Through a Mother’s Day Darkly: strane parole si fanno spazio tra i tapping vorticosi, i riff assassini e lo sweep picking più veloce, questo è forse il pezzo più scatenato dell’intero album.
22 Memory Lane: molto probabilmente qui si riprende il discorso iniziato con “Black Swans and Wormhole Wizards” (più precisamente con la tenera ballad “Littleworth Lane”) dove il chitarrista ha deciso di omaggiare la sua casa d’infanzia. In effetti qui l’effetto nostalgico e malinconico, pur con le sue note spensierate, ci sta tutto e spinge l’ascoltatore a premere ancora ed ancora il tasto di repeat.

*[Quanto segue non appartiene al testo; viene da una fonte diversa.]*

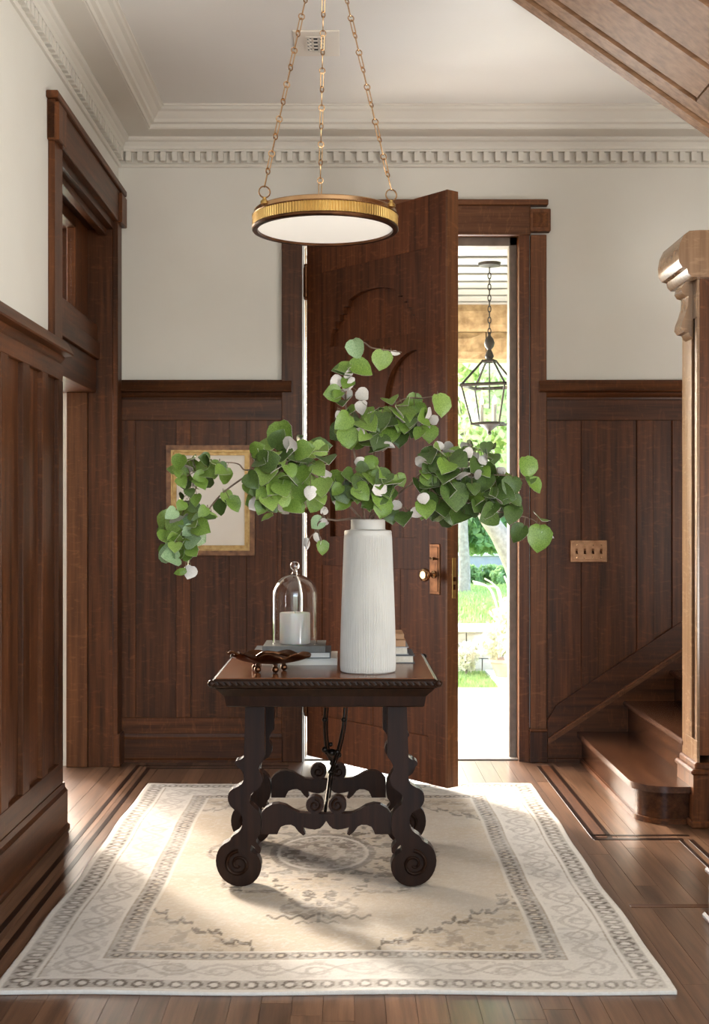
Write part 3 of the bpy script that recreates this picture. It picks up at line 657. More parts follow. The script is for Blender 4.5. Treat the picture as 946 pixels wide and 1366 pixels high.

Desolation: la chitarra di Mr. Satch qui è un po’ stanca, quasi a voler chiudere un viaggio interstellare fatto di note ed effetti a pedale, e cerca il suo personale attimo di quiete. Da ascoltare “sottovoce”.
In conclusione che cosa si può dire di questo “The Elephants of Mars”? Prima di tutto, i fan del caro Joe, avranno notato che qui, stranamente, non era presente il solito piccolo brano in acustico da un minuto scarso fatto appositamente da Satriani per ispirare gli ascoltatori ed in particolar modo i chitarristi. Ma è una questione secondaria. La cosa che più colpisce è la fantasia di un chitarrista che, ancora oggi, riesce a tirare fuori un album strumentale senza che questo risulti ampolloso o ripetitivo. Un disco inaspettatamente, per i detrattori, pieno di risposte ed ispirazioni variegate. Sei grande Satch!